L'ultima parte del suo libro riguarda Mafia Capitale. Sono tante le espressioni che stanno nascendo negli ultimi anni per definire le nuove forme di mafia: la mafia di Roma è Mafia Capitale, per il sistema Montante si è parlato di "mafia trasparante". Ma cos'è oggi mafia e cosa non lo è?

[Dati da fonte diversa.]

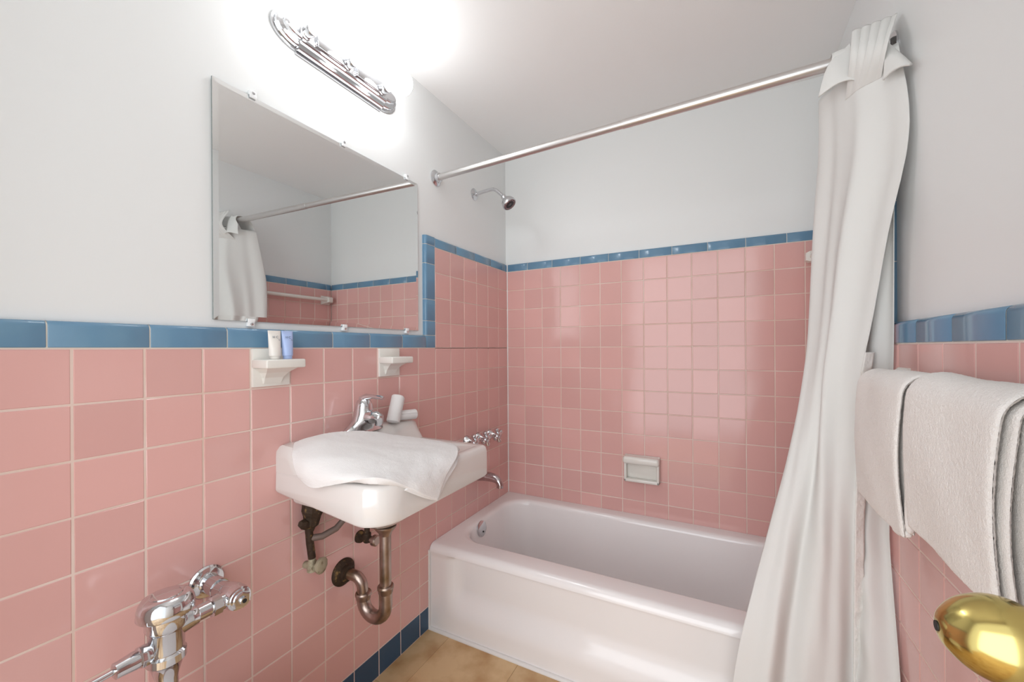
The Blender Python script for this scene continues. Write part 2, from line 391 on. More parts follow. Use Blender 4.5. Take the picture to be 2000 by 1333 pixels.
# folded towel lying over the near corner of the sink
def patch(P, nu, nv, bulge, wob):
    rows_ = P
    def fn(u, v):
        col = [cr(r_, u) for r_ in rows_]; p = Vector(cr(col, v))
        return p
    return fn
TP = [[(.045, -1.312, -.262), (.070, -1.262, -.248), (.105, -1.190, -.246), (.135, -1.10, -.262), (.190, -1.02, -.288), (.255, -.975, -.302), (.325, -.955, -.312)],
      [(.085, -1.345, -.272), (.125, -1.300, -.256), (.175, -1.225, -.262), (.215, -1.135, -.278), (.265, -1.065, -.290), (.320, -1.02, -.300), (.372, -.995, -.311)],
      [(.114, -1.362, -.295), (.168, -1.350, -.285), (.245, -1.300, -.280), (.305, -1.215, -.286), (.345, -1.14, -.297), (.385, -1.09, -.312), (.408, -1.050, -.326)],
      [(.131, -1.366, -.318), (.184, -1.366, -.318), (.275, -1.350, -.310), (.355, -1.300, -.304), (.397, -1.225, -.328), (.411, -1.165, -.352), (.414, -1.110, -.362)],
      [(.137, -1.360, -.332), (.190, -1.364, -.350), (.262, -1.355, -.336), (.370, -1.325, -.309), (.404, -1.250, -.352), (.414, -1.195, -.390), (.416, -1.150, -.416)]]
TPz = [[(x, y, Z(z)) for x, y, z in r_] for r_ in TP]
tw = thing('hand_towel', 'white towel folded over the near corner of the sink', 'towel', (.25, -1.2, Z(-.33)))
b = B(); b.grid(patch(TPz, 40, 30, 0, 0), 40, 30)
o = b.build('terry_fold', [TW], tw, recalc=False); solid(o, .020, 1); fuzz(o, 2, .0012, .005)
# second layer under it, seen at the open right edge
TQ = [[(x-.006, y+.012*(i == 6)+.004*(i == 5)-.004, Z(z-.019+.014*(k == 4))) for i, (x, y, z) in enumerate(r_)][4:] for k, r_ in enumerate(TP)]
b = B(); b.grid(patch(TQ, 20, 30, 0, 0), 20, 30)
o = b.build('under_fold', [TW], tw, recalc=False); solid(o, .008, 1); sub(o, 1)
# rolled washcloths on the ledge
def roll(name, a, c, r, lab, grp):
    a, c = Vector(a), Vector(c); d = (c-a); Ln = d.length; b = B()
    b.lathe(a, d, [(0, r*.35), (.002, r*.8), (.006, r), (Ln-.006, r), (Ln-.002, r*.85), (Ln, r*.35), (Ln-.004, 0)], 0, 28)
    u = d.normalized(); s_ = Vector((0, 0, 1)) if abs(u.z) < .8 else Vector((1, 0, 0)); s_ = (s_-u*s_.dot(u)).normalized(); t = u.cross(s_)
    b.tube([a+u*(.006+(Ln-.012)*k)+(t*cos(.5)+s_*sin(.5))*r for k in (0, .3, .6, 1)], .003, 0, 8)
    return b.build(name, [TW], None, label=lab, cat='washcloth', group=grp)
roll('rolled_washcloth', (.060, -.956, Z(-.266)), (.052, -.918, Z(-.172)), .0225, 'rolled white washcloth standing tilted beside the faucet spout', 'rolled washcloths on the sink ledge')
roll('rolled_washcloth', (.028, -.935, Z(-.2485)), (.074, -.846, Z(-.2485)), .0185, 'rolled white washcloth lying flat at the far end of the sink ledge', 'rolled washcloths on the sink ledge')

# ------------------------------------------------------------------ drain
dr = thing('drain_trap', 'tarnished metal drain pipe bending back to the wall below the sink', 'pipe', (0, -1.1, Z(-.72)))
DY = -1.095
b = B(); b.tube([(.165, DY, Z(-.556)), (.165, DY, Z(-.76))], .0175, 0, 24); b.lathe((.165, DY, Z(-.552)), (0, 0, -1), [(0, .034), (.004, .034), (.010, .030), (.022, .020), (.03, .0185)], 0, 28)
b.build('tailpiece', [CHW if False else OLD], dr)
b = B()
pts = [(.165, DY, Z(-.74)), (.165, DY, Z(-.80))]
for i in range(1, 13):
    a = pi*i/12; pts.append((.118+.047*cos(a), DY-.004*i/12, Z(-.803)-.047*sin(a)))
pts.append((.071, DY-.005, Z(-.785)))
b.tube(pts, .0200, 0, 24); b.build('trap_bend', [OLD], dr)
b = B()
pts = [(.071, DY-.005, Z(-.812)), (.071, DY-.006, Z(-.775))]
for i in range(1, 9):
    a = pi/2*i/8; pts.append((.041+.030*cos(a), DY-.006-.010*i/8, Z(-.765)+.035*sin(a)))
pts.append((0.003, -1.117, Z(-.727)))
b.tube(pts, .0170, 0, 24); b.build('elbow_tube', [OLD], dr)
for (px_, pz_) in ((.165, -.738), (.071, -.782)):
    b = B(); b.lathe((px_, DY-.003*(px_ < .1), Z(pz_)), (0, 0, -1), [(0, .018), (0, .0225), (.003, .0250), (.010, .0250), (.013, .0225), (.022, .0220), (.025, .0200)], 0, 28)
    b.build('slip_nut', [OLD], dr)
b = B(); b.lathe((0.0, -1.117, Z(-.727)), (1, 0, 0), [(0, .043), (.004, .043), (.010, .036), (.014, .026), (.026, .025), (.028, .018)], 0, 32); b.build('flange', [RUST], dr, label='rusty brown flange')
# supply stops
sv = thing('supply_valve', 'corroded left supply valve with a pale round knob and looping grey hose', 'valve', (0, -1.243, Z(-.63)), 'shut-off valves under the sink')
b = B(); b.tube([(0, -1.248, Z(-.640)), (.040, -1.246, Z(-.640))], .010, 0, 14); b.lathe((.028, -1.246, Z(-.655)), (0, 0, 1), [(0, .010), (.002, .014), (.028, .014), (.032, .010), (.06, .009)], 0, 18)
b.build('valve_body', [VK], sv)
b = B(); b.lathe((.040, -1.243, Z(-.634)), (.92, .25, 0), [(0, .008), (.012, .008), (.013, .022), (.022, .0235), (.025, .019), (.024, .005), (.024, 0)], 0, 10); b.build('knob', [VK], sv, label='pale round corroded knob')
b = B(); b.tube([(.028, -1.246, Z(-.615)), (.028, -1.252, Z(-.57)), (.028, -1.258, Z(-.50))], .0105, 0, 12); b.build('riser_tube', [RUST], sv)
b = B(); b.tube([(.030, -1.250, Z(-.555)), (.045, -1.225, Z(-.557)), (.055, -1.185, Z(-.548)), (.060, -1.155, Z(-.525)), (.062, -1.145, Z(-.47))], .0095, 0, 14); b.build('supply_hose', [HOSE], sv)
b = B()
b.lathe((.030, -1.252, Z(-.535)), (.05, .10, 1), [(0, .008), (.012, .012), (.02, .020), (.045, .024), (.06, .030), (.085, .030), (.10, .018)], 0, 9, sm=False)
b.lathe((.030, -1.262, Z(-.510)), (.3, -1, .45), [(0, .016), (.02, .014), (.03, .008)], 0, 6, sm=False)
b.lathe((.040, -1.205, Z(-.462)), (.25, .1, -1), [(0, .020), (.012, .018), (.026, .004)], 0, 6, sm=False)
b.build('union_fitting', [RUST], sv, label='black rusted fitting')
sv2 = thing('supply_valve', 'dark rusted right supply valve half hidden behind the drain pipe', 'valve', (0, -1.045, Z(-.63)), 'shut-off valves under the sink')
b = B(); b.lathe((0, -1.050, Z(-.640)), (1, 0, 0), [(0, .021), (.010, .019), (.014, .011), (.05, .011), (.052, .008)], 0, 20)
b.lathe((.036, -1.050, Z(-.652)), (0, 0, 1), [(0, .010), (.004, .013), (.03, .013), (.034, .009), (.14, .008)], 0, 16); b.build('valve_body', [RUST], sv2)
b = B(); b.lathe((.050, -1.050, Z(-.640)), (1, .1, 0), [(0, .008), (.014, .008), (.015, .018), (.026, .018), (.030, .014), (.030, 0)], 0, 20); b.build('knob', [OLD], sv2)

# ------------------------------------------------------------------ mirror
mr = thing('mirror', 'large frameless wall mirror held by small clear clips above the sink', 'mirror', (LP, -1.108, Z(.0695)))
b = B(); y0, y1, z0, z1 = -1.4785, -.7375, Z(.071), Z(.6715)
def q4(x, d): return [Vector((x, y0+d, z0+d)), Vector((x, y1-d, z0+d)), Vector((x, y1-d, z1-d)), Vector((x, y0+d, z1-d))]
b.loops([q4(LP+.003, 0), q4(LP+.0075, 0)], 1, False, True, False)
b.loops([q4(LP+.0075, 0), q4(LP+.009, .0125)], 0, False, False, True)
b.build('mirror_glass', [MI, ME], mr)
for (y, z, s_) in ((-1.384, .672, 1), (-1.097, .672, 1), (-.801, .672, 1), (-1.392, .0705, -1), (-1.098, .0705, -1), (-.806, .0705, -1)):
    b = B(); zc = Z(z)
    b.box((LP+.0005, y-.009, min(zc+.001*s_, zc+.014*s_)), (LP+.013, y+.009, max(zc+.001*s_, zc+.014*s_)), 0, .003)
    b.box((LP+.0095, y-.009, min(zc-.007*s_, zc+.004*s_)), (LP+.0135, y+.009, max(zc-.007*s_, zc+.004*s_)), 0, .0015)
    b.lathe((LP+.012, y, zc+.007*s_), (1, 0, 0), [(0, .004), (.0025, .004), (.003, .002)], 1, 12)
    b.build('mirror_clip', [CL, CH], mr)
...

Bisogna stare attenti alle denominazioni, che spesso sono fuorvianti. Per quanto riguarda Mafia Capitale resto convinto, al di là di ciò che è scritto nella sentenza della Corte di Cassazione, che si è trattato di un sistema di potere di tipo mafioso, quindi assolutamente riconducibile all’articolo 416 bis del Codice penale. Ci sono altri fenomeni, che non rappresentano il sistema di potere mafioso ma vi sono collegati, e che impropriamente definiamo allo stesso modo, rischiando di perdere di vista qual è il nucleo centrale. Naturalmente, numerose sentenze della Corte di Cassazione parlano del cosiddetto “concorso” nell’associazione mafiosa, ci sono personaggi cioè che aiutano la sopravvivenza di questo sistema piuttosto che contrastarlo. Questi sono fenomeni, come dire, “paramafiosi”, e sono anch’essi estremamente pericolosi perché sorreggono l’impianto principale. Però, ripeto, non dobbiamo dimenticare che una generalizzazione e un’applicazione dell’aggettivo “mafioso” a tutto ciò che in qualche modo sta nei pareggi del sistema può essere fuorviante.